The Carbon front triangle has a burly look paying homage to Morewood’s downhill roots with a flared head tube and substantial round downtube curving as it approaches the bottom bracket. A nearly triangular top tube shelters a Fox Float CTD shock and flows into a very industrial looking Momsen designed DOWNer carbon stem. The rear triangle is also carbon and the asymmetric design is optimised for 1x11 set ups with the chainstays especially hefty as they broaden to meet the bottom bracket. It is certainly not a subtle XC race bike look that the big global payers have pushed in recent years, but it looks good and capable. Let’s look at how capable….


1st Lap…

Acceleration was very impressive both open and locked out. The remote lockout is easy to operate and I found myself using it more than I would on other bikes due to the impact on speed; locked out the bike goaded you to hammer out of the saddle in bigger gears and it really brings out the XC race abilities. That’s not to say that efficiency is compromised with rear suspension open and I found traction and drive were very strong as trail conditions got rougher. The direct power transfer is aided by the substantial frame, pivot design and 142x12mm rear thru axle.

Rear Triangle


Settling into the race rhythm…

Despite the burly looks, a 10.2kg build weight including pedals for dual suspension is very acceptable and contributes to the strong climbing ability. I found the VIPA performed especially well as climbs got steeper, rougher and looser with the rear suspension holding sound traction even out of the saddle. On tricky technical climbs where lower speeds require precise wheel positioning and spot on balance, I’d describe the Momsen as exceptionally well poised.

rear view

That self-assured personality also manifests itself on fast open downhills with the throttle open and is surprising composed on smaller jumps with evenly balanced front and rear ends. That confidence ran out in the singletrack where I constantly felt like I was about to tip over the edge of the cliff of traction. We could still carry good speed but without the adherence that the VIPA exhibits out in the open. Softening the Magura TS8 fork helped to a certain extent so maybe with more time to dial in the set up this issue could be solved. The lack of agility was also a limitation through very tight singletrack turns, behaving more like a bike with a substantially longer wheelbase.


The last lap…

Out of the trees and into the open the VIPA was back into its element capitalising on the suspension design’s efficiency to smooth out rough trails and cover distance with minimal physical input. Running a Sram XX1 drivetrain with a 32T single chainring and a 10-42T cassette I feel the bike could be undergeared on some UK marathon courses with road sections and especially on some of the more mountainous European courses with high speed descents. It would be worth packing a larger chainring if heading to either. It was noticeable late in the ride that comfort was still good despite a high pace and physically demanding course.

In action

In keeping with the marathon and stage race credentials there are some well-conceived design considerations for the privateer racer.
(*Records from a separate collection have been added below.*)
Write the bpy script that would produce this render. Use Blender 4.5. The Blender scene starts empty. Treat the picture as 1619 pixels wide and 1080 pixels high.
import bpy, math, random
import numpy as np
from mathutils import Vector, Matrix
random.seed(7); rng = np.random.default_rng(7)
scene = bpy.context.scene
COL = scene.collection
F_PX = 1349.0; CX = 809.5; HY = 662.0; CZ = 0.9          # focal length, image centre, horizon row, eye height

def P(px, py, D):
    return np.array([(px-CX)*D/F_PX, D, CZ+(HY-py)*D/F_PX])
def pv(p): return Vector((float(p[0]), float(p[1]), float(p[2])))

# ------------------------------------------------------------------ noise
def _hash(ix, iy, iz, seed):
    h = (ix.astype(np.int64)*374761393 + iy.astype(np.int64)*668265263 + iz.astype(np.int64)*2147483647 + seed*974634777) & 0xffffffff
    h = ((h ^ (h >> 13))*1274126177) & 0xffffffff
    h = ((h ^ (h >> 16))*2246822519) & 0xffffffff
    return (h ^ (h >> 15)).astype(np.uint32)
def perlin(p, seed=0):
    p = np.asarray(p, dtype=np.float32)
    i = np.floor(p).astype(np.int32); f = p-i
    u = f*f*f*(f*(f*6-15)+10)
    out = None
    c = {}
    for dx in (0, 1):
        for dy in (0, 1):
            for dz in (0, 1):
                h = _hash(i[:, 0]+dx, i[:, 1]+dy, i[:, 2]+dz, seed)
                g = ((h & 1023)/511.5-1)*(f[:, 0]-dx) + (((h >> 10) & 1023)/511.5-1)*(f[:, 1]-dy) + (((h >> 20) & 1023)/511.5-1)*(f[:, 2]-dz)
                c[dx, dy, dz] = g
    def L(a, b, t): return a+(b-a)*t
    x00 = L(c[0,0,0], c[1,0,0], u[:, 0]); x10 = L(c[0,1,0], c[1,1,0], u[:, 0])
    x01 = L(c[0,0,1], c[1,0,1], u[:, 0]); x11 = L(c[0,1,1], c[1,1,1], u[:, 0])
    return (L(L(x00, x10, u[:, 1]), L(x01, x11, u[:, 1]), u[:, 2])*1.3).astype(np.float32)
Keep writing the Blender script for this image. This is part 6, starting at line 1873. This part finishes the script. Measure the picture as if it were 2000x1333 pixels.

Cables are routed externally making for easier servicing in the middle of a stage race and a second set of water bottle mounts are positioned on the top tube behind the stem to facilitate carrying an extra bottle and overcome the problem many dual suspension bikes face with lack of space inside the front triangle.

bottle mounts

Reliability is a priority with a high quality tried and trusted build package. The Sram XX1 drivetrain worked steadfastly throughout and Formula R1 brakes were effective anchors. Rolling stock are Stan’s Valour ZTR rims laced to Stan’s 3.30 hubs; this light and proven choice helps with the spritely ride and efficient power transfer. A Syntace seatpost held up a Fabric saddle which I found to be comfortable throughout the ride. I really like the ‘girder’ style stem; it adds to the industrial look of capability but be aware that it doesn’t provide a solid mounting for a standard Garmin quarter turn mount and it was difficult to read on bumpy terrain due to the vibration. There are plenty of other options to overcome this.



The Momsen VIPA Team issue certainly meets its brief. It is a fast and efficient race bike that covers distance easily, climbs with grace and is very composed at high speeds. From a UK perspective it would handle many of our trail conditions and race courses with aplomb with the exception of tighter singletrack courses. So if you are regular on the twisty Gorrick XC races maybe look elsewhere but if you are a regular on the Marathon scene, are planning on stage racing or race XC on the open rocky courses in Wales, Scotland, the Southern Downs or the North the VIPA Team Issue is a strong contender.